President Dmitry Medvedev greeting Indian Prime Minister Manmohan Singh during Kremlin talks on Monday. Alexander Nemenov

The Kremlin won a coveted agreement with India to boost cooperation in the civilian use of nuclear technology on Monday and promised to deliver a long-delayed aircraft carrier.

The nuclear deal was possible because the United States, eager to win lucrative contracts with India, successfully lobbied for the Nuclear Suppliers Group to lift a ban on importing nuclear technologies to India last year.

But Monday’s agreement during a visit to Moscow by Indian Prime Minister Manmohan Singh, means that Russia will be the first country to capitalize on the end of the ban — a fact that was not lost on Rosatom, the state nuclear power company.

“It’s important for Russia that it was the first country to sign an agreement on civil nuclear cooperation with India after the ban was abolished,” Rosatom spokesman Sergei Novikov told The Moscow Times.

In addition to the United States, Russia is jostling with France and Canada for a slice of India’s nuclear power market. Russian analysts said India’s choice of partners would be political.

“There are political factors that will play a role in India’s decision in favor of one of the rivals for its nuclear power market,” said Andrei Volodin, head of the Center for Eastern Studies at the Diplomatic Academy of the Foreign Ministry.

“The [Indian] government should make a decision on whether India will develop as a self-consistent country or as part of a unipolar world with the U.S. as the center,” he said.

Russian and Indian officials offered few details about Monday’s nuclear cooperation agreement.

“Today we have signed an agreement that broadens the reach of our cooperation beyond the supply of nuclear reactors to areas of research and development and a whole range of areas of nuclear energy,” Singh said at a joint news conference with President Dmitry Medvedev after holding talks in the Kremlin.

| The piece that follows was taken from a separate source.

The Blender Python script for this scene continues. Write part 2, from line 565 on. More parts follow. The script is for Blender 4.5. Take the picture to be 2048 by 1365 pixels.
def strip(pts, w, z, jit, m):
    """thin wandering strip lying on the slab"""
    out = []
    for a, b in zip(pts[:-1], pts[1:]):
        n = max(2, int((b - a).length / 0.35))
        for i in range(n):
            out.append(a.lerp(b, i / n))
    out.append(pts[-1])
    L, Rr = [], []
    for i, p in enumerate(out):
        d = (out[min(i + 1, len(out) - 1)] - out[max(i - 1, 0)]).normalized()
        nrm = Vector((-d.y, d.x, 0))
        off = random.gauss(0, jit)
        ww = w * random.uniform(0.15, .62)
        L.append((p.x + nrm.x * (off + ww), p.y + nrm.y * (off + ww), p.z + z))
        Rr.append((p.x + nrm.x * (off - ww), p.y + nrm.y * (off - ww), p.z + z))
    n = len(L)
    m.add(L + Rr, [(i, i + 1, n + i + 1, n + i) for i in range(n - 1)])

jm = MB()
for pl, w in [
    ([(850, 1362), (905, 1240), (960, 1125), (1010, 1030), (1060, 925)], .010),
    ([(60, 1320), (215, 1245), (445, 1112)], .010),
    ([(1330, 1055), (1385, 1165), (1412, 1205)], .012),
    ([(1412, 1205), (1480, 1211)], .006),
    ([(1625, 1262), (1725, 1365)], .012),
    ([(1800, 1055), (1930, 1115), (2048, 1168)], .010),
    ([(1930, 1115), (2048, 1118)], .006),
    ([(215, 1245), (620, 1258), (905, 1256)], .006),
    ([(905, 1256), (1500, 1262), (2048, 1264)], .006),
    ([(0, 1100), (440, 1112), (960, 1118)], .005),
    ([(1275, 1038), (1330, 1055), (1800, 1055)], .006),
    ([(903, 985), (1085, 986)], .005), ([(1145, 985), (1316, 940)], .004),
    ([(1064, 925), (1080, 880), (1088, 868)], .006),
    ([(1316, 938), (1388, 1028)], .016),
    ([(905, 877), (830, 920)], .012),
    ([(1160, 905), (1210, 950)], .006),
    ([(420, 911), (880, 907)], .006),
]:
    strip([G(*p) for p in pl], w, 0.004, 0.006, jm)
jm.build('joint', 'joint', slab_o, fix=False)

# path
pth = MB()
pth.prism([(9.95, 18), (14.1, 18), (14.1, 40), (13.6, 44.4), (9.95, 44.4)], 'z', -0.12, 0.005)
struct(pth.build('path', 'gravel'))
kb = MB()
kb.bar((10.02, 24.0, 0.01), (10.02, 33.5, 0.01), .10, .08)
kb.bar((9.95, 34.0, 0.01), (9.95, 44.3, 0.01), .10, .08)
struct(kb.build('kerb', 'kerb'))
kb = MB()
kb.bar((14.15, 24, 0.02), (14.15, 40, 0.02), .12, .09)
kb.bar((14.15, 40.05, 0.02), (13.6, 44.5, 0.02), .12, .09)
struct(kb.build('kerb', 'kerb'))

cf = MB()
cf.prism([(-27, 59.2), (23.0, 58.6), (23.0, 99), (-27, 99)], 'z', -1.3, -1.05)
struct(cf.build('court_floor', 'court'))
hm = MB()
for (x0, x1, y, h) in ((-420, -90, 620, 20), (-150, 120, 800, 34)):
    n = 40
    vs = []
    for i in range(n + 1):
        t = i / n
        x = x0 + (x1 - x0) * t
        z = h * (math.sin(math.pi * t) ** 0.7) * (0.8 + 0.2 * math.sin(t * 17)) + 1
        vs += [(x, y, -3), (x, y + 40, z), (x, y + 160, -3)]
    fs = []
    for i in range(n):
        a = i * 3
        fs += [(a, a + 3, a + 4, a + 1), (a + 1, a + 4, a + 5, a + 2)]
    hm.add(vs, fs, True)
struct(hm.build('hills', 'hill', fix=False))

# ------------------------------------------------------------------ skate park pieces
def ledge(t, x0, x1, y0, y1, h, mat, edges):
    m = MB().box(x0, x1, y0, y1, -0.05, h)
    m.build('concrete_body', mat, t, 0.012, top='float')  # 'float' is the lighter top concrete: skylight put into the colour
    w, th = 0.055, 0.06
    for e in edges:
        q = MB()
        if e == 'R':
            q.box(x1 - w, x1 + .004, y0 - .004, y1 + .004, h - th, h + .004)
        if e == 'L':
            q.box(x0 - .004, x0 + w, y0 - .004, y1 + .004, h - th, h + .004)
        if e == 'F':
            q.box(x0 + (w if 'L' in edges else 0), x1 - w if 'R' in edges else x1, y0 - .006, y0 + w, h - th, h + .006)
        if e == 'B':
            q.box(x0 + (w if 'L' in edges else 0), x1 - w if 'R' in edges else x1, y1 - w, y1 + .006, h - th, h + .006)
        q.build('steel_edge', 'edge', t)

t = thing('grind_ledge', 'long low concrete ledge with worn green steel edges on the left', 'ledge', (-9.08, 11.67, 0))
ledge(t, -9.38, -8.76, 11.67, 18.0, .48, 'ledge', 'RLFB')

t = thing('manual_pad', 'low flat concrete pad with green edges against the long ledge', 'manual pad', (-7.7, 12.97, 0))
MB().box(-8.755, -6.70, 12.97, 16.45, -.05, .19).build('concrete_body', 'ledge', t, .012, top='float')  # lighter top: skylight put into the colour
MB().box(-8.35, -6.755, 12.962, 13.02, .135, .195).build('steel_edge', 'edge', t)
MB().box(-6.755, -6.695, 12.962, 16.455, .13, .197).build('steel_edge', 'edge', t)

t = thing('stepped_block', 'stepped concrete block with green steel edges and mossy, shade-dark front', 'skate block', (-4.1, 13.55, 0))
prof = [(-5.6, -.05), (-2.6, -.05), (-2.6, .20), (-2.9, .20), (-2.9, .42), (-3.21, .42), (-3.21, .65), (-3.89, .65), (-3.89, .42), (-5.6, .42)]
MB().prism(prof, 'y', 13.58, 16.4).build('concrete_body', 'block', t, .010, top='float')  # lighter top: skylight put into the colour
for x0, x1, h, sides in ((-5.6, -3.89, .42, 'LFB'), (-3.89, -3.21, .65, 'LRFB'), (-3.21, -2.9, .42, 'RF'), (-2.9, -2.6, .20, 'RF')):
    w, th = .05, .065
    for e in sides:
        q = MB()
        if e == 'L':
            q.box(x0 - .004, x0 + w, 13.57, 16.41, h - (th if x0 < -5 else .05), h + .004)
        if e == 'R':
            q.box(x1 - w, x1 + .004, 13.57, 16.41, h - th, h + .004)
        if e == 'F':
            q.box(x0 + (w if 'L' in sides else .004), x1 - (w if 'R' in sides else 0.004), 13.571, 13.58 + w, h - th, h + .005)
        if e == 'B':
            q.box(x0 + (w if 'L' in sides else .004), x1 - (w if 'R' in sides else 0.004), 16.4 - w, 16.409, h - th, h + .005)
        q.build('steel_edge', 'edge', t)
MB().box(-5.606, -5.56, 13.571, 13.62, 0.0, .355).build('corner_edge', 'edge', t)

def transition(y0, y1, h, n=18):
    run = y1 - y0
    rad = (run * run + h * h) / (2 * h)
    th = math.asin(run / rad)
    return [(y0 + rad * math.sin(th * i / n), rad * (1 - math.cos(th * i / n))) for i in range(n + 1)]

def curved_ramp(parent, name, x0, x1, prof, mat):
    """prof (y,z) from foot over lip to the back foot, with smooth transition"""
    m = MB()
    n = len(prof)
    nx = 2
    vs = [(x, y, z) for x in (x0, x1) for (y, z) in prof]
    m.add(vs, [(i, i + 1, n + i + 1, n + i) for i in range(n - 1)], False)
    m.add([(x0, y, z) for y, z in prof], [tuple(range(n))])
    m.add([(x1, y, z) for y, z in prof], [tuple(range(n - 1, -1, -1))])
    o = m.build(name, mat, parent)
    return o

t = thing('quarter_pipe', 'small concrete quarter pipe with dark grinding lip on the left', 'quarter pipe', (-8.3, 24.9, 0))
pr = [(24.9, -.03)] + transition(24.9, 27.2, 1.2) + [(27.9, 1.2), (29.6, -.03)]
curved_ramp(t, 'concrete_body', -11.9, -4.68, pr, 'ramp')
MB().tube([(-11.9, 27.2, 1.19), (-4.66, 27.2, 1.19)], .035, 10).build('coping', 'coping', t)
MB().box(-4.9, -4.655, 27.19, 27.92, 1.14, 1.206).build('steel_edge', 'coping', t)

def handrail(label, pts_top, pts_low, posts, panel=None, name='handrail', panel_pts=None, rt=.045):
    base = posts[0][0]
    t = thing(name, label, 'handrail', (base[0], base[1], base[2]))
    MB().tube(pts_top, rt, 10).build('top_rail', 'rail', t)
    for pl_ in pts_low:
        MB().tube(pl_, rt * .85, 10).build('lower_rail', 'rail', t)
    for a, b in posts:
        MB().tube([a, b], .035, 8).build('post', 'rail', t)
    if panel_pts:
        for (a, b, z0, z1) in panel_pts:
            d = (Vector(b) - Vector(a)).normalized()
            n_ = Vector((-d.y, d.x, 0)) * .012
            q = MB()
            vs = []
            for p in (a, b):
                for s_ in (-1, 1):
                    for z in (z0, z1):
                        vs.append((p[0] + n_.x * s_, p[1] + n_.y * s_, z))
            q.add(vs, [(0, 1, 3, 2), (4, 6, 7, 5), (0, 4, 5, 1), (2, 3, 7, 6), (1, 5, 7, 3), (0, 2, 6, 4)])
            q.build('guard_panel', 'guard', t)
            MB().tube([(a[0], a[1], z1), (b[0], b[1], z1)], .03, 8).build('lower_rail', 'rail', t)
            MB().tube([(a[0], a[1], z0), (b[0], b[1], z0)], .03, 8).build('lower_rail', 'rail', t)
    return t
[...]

The agreement replaces one signed by Russia and India in 1998.

India also handed Rosatom a contract to build four more reactors for its nuclear power station in Kudankulam, located in the Tamil Nadu state in southern India.

“The nuclear power station in Kudankulam is already a symbol of our cooperation in civil nuclear energy. Four more reactors will be constructed,” Singh said, Interfax reported.

Rosatom chief Sergei Kiriyenko said the two sides had also agreed on the construction of a nuclear power station in West Bengal and a third site was under discussion.

“A third site is possible for Russia, but a decision has not been made so far,” he told reporters, Interfax reported.

Rosatom may build four to six reactors in West Bengal, and the contract would take 10 to 15 years to fulfill, he said.

The first reactor at the Kudankulam station would start as early as next year, he said.

Kiriyenko added that Rosatom was not afraid of competition, saying the nuclear market was global and rivalry was inevitable.

Novikov, the Rosatom spokesman, denied that Monday’s agreement was political.

“There is no political background here. This is pure business,” he said by telephone. “The Indian market is so big that there will be place for everyone there.”

He said France was Russia’s main rival in the Indian market.

Also Monday, Russia and India reached an agreement on the renovation of the Admiral Gorshkov, a Soviet-era aircraft carrier purchased by the Indian military under a $1.6 billion contract in 2004, a source in the Russian delegation told Interfax.

“All the parameters that should be in the contract have been agreed on,” the source said, without elaborating.

Russia was to deliver the refurbished vessel by 2008, but delivery has been pushed back to 2012 and its price nearly doubled to $2.8 billion.

Separately, state-owned Vneshekonombank said in a statement that it would take a $100 million loan from the Export-Import Bank of India to finance the delivery of equipment and services from Indian companies seeking to invest in Russia.